Social Stock Exchange

GS Paper III

News Excerpt:

SGBS Unnati Foundation became the first entity to list on the social stock exchanges (SSE).

About the news:

  • SGBS Unnati Foundation is a not-for-profit organization (NPO).
  • NPOs can raise money either through issuance of Zero Coupon Zero Principal (ZCZP) Instruments from private placement or public issue, or donations from mutual funds. 
  • The Zero Coupon Zero Principal (ZCZP) instruments with a face value of ₹1 each will be credited into the demat accounts of the donors, which will not be traded but will sit in their accounts.
    • ZCZP bonds do not give any interest, and investors will not get any principal back on the maturity of the bond.
      • The bond will mature when the project for which they are raised terminate, or 12 months from the date of allotment.
  • There are 38 more NPOs registered with the NSE SSE, and more listings could be in the offing in the next few months.

Social Stock Exchange (SSE):

  • SSE is a separate segment within the existing stock exchange that can help social enterprise(s) to raise funds from the public through the stock exchange mechanism.
    • Securities and Exchange Board of India (SEBI) has granted approval for introducing SSE as a separate segment on BSE and NSE.
  • SSE acts as a medium between social enterprises and fund providers and that can help them to select those entities that are creating measurable social impact and reporting such impact.
  • It identifies the two forms of social enterprises that are engaging in the activity of creating positive social impact and that meets the primacy of their social intent.
    • Not-for-profit organisation (NPO)
    • For profit social enterprise (FPSE)
  • Only Indian entities can register in the Social Stock Exchange. Foreign investors like FII’s, FPI’s or NRI investors, are not allowed to invest in NPOs fund raising.
  • Creation of SSE was proposed by the Union Finance Minister while presenting the Union Budget 2019-20 with the aim of listing social enterprises and voluntary organisations.

Significance of listing on SSEs:

  • Improved market access: SSE will facilitate a common and a structured meeting ground between Social Enterprises and investors/donors with inbuilt regulation for providing sanctity and accountability of finances.
  • Synergy between investors and investee in social aims: In view of flexibility of investments and capital that would be available on an SSE, the canvas of choice would be much wider allowing investors and investees with similar missions and visions to connect seamlessly.
  • Performance based philanthropy: Performance of the enterprises listed on an SSE would be monitored thus it will instill a culture of performance (Social return) driven philanthropy.
  • Minimal registration cost: SSE saves cost for both issuer and investor/donor by charging minimal fees for registration and listing.
  • Additional avenue for Social Enterprises: Central and State governments till date have the biggest onus of achieving sustainable development goals. SSE will provide an alternate avenue for raising funds thereby encouraging new and existing social enterprises.

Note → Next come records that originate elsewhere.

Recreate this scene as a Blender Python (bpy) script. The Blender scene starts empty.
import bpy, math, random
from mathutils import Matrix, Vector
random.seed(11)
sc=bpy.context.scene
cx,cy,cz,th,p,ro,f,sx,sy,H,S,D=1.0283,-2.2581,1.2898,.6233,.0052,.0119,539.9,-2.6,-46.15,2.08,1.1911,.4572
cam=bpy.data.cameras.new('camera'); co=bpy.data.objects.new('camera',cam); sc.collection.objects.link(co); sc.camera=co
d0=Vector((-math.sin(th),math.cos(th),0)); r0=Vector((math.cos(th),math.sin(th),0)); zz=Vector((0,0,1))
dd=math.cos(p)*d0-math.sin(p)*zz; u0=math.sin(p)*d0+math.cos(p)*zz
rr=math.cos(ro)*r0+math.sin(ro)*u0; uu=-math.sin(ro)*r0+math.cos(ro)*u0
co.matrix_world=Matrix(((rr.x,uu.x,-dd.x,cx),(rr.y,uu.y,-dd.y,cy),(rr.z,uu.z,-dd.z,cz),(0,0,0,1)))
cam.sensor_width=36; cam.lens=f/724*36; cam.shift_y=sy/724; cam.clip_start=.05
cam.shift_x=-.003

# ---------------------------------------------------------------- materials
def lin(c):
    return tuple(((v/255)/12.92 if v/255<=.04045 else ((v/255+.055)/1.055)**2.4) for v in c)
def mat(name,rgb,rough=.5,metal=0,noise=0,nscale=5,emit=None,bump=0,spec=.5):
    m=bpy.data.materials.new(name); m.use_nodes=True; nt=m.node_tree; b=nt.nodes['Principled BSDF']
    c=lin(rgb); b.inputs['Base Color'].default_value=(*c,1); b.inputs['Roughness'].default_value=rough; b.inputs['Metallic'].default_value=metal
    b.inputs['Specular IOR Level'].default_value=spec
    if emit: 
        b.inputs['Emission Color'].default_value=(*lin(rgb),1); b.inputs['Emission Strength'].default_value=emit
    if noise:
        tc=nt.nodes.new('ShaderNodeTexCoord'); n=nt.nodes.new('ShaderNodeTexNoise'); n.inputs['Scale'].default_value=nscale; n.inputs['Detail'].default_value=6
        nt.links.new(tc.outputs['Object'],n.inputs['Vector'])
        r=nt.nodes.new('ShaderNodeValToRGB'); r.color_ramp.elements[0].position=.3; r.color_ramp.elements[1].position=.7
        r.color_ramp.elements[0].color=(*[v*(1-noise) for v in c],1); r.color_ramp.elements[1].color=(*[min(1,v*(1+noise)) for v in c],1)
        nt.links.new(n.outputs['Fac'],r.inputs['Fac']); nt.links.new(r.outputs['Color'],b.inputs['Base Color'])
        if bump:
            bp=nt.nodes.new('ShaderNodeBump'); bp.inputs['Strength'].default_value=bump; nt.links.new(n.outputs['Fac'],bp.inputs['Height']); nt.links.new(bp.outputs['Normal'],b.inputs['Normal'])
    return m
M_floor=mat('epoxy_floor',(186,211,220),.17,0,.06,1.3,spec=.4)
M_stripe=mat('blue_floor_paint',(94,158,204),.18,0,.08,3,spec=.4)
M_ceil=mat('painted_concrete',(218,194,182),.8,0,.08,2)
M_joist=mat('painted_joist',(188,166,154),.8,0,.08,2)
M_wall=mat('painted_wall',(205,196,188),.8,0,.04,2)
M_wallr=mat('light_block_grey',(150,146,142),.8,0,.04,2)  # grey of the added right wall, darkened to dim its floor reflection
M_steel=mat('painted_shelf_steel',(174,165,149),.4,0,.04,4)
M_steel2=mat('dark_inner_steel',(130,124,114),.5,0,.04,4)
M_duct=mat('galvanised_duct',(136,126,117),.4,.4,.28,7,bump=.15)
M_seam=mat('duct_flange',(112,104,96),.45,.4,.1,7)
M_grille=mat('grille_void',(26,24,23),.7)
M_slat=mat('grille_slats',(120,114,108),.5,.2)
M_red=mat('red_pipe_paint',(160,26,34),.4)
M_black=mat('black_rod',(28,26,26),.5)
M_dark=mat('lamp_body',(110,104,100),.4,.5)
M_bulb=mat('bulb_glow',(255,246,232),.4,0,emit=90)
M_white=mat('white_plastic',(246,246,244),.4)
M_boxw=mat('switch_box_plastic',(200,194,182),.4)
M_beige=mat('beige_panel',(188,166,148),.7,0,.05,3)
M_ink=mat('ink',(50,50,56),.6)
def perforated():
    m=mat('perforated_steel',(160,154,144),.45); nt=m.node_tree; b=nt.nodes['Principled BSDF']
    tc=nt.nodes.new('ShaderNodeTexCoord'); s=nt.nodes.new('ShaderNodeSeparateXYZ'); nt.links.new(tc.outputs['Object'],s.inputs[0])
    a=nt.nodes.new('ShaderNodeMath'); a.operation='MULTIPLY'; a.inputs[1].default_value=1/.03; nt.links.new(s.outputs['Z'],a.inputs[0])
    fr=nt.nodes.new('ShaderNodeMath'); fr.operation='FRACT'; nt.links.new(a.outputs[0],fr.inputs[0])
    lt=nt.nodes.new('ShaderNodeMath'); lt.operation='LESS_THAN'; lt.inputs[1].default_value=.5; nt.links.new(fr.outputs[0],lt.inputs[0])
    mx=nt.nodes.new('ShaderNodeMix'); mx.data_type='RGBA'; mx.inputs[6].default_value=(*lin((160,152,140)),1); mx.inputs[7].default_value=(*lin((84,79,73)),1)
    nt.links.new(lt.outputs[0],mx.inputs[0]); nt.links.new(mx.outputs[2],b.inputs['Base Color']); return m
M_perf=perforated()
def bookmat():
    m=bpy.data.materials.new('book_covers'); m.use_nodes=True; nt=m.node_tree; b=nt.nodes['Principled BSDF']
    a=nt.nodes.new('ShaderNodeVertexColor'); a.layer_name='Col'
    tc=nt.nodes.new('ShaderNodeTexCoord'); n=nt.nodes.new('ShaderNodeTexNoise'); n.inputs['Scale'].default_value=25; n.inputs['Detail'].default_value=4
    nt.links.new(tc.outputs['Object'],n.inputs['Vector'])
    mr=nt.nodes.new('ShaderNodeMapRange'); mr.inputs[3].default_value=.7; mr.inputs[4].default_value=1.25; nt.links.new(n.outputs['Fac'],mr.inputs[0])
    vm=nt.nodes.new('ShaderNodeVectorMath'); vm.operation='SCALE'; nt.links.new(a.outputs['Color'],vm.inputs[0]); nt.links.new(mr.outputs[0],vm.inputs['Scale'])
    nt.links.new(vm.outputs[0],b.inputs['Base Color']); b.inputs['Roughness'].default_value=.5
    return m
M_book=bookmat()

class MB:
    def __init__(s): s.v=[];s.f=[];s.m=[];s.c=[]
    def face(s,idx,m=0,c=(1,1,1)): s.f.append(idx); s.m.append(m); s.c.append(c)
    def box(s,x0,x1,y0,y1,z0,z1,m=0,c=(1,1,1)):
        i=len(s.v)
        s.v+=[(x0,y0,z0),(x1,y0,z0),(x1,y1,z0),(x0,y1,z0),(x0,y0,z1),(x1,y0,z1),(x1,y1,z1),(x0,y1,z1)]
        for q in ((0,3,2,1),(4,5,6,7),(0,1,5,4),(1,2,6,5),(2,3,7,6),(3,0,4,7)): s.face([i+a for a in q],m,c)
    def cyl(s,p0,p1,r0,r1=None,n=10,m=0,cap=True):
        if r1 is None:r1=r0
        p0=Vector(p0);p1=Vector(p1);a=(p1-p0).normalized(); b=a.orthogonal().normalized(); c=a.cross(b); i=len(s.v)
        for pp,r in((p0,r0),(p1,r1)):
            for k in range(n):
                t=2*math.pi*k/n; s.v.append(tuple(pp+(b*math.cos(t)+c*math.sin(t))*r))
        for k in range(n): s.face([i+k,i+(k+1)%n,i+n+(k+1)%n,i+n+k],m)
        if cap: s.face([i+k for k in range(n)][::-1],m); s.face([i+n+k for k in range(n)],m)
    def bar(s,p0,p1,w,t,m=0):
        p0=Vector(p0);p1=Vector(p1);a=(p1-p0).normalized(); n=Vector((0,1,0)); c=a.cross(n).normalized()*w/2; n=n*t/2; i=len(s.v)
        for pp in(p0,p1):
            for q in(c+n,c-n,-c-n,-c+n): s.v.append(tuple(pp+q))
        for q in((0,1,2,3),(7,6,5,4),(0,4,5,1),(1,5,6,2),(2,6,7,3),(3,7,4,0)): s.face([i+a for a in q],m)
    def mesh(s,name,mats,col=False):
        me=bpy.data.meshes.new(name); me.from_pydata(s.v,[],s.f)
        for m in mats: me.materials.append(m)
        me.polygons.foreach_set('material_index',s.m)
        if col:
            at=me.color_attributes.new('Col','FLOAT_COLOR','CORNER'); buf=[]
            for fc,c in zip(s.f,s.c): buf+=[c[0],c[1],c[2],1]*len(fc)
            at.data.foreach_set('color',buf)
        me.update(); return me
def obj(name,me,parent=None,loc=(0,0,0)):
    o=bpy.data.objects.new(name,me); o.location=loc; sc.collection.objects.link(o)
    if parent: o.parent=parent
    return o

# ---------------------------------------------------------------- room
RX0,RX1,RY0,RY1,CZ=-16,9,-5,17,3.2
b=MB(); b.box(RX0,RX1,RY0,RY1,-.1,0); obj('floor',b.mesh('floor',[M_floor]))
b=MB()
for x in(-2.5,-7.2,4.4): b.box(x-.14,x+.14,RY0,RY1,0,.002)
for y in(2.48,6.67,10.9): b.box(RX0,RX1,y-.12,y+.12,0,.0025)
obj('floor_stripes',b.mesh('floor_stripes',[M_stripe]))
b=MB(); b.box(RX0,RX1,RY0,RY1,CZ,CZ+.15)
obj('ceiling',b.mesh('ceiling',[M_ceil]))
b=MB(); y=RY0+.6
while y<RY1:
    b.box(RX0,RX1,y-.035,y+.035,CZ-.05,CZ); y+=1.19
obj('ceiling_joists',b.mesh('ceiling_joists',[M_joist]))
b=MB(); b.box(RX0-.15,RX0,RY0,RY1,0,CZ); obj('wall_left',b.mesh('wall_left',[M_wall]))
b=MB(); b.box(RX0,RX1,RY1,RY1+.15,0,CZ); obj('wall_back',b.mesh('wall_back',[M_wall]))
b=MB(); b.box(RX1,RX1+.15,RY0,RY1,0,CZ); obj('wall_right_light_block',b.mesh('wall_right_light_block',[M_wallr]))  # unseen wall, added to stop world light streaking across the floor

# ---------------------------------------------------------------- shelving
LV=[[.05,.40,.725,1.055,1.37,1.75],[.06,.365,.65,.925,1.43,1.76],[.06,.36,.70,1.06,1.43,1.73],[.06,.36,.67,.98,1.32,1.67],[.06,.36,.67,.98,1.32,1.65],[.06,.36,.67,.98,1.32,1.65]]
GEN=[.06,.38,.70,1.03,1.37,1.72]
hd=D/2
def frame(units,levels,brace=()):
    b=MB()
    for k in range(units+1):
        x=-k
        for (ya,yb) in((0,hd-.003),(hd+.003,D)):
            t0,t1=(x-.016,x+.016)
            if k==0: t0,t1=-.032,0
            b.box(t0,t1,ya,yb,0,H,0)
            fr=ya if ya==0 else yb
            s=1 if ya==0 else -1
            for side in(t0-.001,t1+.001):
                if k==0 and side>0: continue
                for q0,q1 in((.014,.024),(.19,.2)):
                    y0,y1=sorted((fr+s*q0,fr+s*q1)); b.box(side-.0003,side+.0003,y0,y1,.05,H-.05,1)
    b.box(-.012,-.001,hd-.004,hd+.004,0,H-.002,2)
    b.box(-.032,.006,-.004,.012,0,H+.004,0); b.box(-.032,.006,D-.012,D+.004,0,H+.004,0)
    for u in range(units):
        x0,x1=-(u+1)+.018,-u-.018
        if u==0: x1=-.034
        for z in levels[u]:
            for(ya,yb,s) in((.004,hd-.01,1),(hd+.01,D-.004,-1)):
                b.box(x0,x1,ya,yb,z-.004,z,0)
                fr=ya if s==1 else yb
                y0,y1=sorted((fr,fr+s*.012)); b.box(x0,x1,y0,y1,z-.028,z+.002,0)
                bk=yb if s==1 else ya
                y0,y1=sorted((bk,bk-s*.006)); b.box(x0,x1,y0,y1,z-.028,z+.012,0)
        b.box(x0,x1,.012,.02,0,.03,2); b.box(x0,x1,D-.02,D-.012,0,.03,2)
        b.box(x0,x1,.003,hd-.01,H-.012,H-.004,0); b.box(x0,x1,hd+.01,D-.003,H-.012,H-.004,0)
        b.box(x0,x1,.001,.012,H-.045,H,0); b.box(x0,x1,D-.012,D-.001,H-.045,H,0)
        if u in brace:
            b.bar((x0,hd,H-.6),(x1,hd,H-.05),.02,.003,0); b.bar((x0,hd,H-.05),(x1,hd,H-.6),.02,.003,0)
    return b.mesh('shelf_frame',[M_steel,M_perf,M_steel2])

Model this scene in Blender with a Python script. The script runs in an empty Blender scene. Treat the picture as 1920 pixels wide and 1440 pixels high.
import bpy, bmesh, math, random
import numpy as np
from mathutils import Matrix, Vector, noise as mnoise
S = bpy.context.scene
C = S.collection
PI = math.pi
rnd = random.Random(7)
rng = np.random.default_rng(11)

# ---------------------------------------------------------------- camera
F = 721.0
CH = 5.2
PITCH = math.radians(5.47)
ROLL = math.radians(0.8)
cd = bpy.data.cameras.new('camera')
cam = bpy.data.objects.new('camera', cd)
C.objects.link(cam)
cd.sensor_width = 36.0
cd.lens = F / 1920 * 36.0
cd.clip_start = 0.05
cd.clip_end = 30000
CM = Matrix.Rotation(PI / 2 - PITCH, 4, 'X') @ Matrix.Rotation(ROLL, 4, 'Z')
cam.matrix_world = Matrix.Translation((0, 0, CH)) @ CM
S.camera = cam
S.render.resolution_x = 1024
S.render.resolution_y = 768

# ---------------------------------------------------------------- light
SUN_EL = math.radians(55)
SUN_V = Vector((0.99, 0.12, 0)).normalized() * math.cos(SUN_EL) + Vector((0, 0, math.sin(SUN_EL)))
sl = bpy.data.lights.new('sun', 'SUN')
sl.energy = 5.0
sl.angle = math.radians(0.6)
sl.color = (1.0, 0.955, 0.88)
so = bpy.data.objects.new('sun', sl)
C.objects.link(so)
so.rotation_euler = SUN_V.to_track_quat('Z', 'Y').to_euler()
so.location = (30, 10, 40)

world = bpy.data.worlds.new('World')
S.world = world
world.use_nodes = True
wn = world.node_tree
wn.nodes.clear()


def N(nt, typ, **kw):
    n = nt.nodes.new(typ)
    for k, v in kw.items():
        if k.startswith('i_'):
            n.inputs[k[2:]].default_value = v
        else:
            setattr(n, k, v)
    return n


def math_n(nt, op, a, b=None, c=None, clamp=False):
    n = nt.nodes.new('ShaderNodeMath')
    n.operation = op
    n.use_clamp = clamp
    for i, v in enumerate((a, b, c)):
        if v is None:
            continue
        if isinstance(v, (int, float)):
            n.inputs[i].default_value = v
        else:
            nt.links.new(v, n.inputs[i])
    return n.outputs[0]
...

Challenges regarding SSEs:

  • The lack of a paradigm for measuring social effect that is generally applicable makes it challenging to assess the social impact of non-profit organizations.
  • Since many Indian non-profits are unregistered and lack the funding to keep up with their financial records, it may not be possible for them to comply with the proposed transparency and listing requirements.
  • Funds obtained via SSE may be invested by for-profit businesses (FPEs) in a manner that supports the growth of their primary company.
  • Impact assessors—a new class of intermediaries tasked with assessing the effectiveness of social entrepreneurs' work—may emerge as a result of the Social Stock Exchange (SSE).
    • It could be necessary for the SEBI to create regulations to control their area of operation and registrations.
  • For social stock markets, calculating the return on investment for investors can be difficult since, in the case of social enterprise investments, the return on investment is contingent upon the achievement of the social welfare goal.
    • But there are no set standards for judging a social welfare goal's effectiveness.

Recent developments:

  • The SEBI board recently approved halving the minimum issue size of ZCZPs by NPOs on SSEs to Rs 50 lakh from Rs 1 crore.
  • The minimum application size will be reduced to ₹10,000 from ₹2 lakh.
  • Implications:
    • It will enable wider participation of entities in the SSEs, thereby enhancing the goal of positive social change.
    • More NPOs will be made eligible for registration and fund-raising through the issuance and listing of ZCZPs on SSEs.

Way forward:

  • For all social enterprises to be able to take use of the social stock exchange, the government must relax the requirements for compliance and reporting.
  • The regulatory framework in India has to take international investors' interests into account because foreign money are a major part of the country's social sector.
  • It is recommended that the government establish a legally defined concept of a "social enterprise."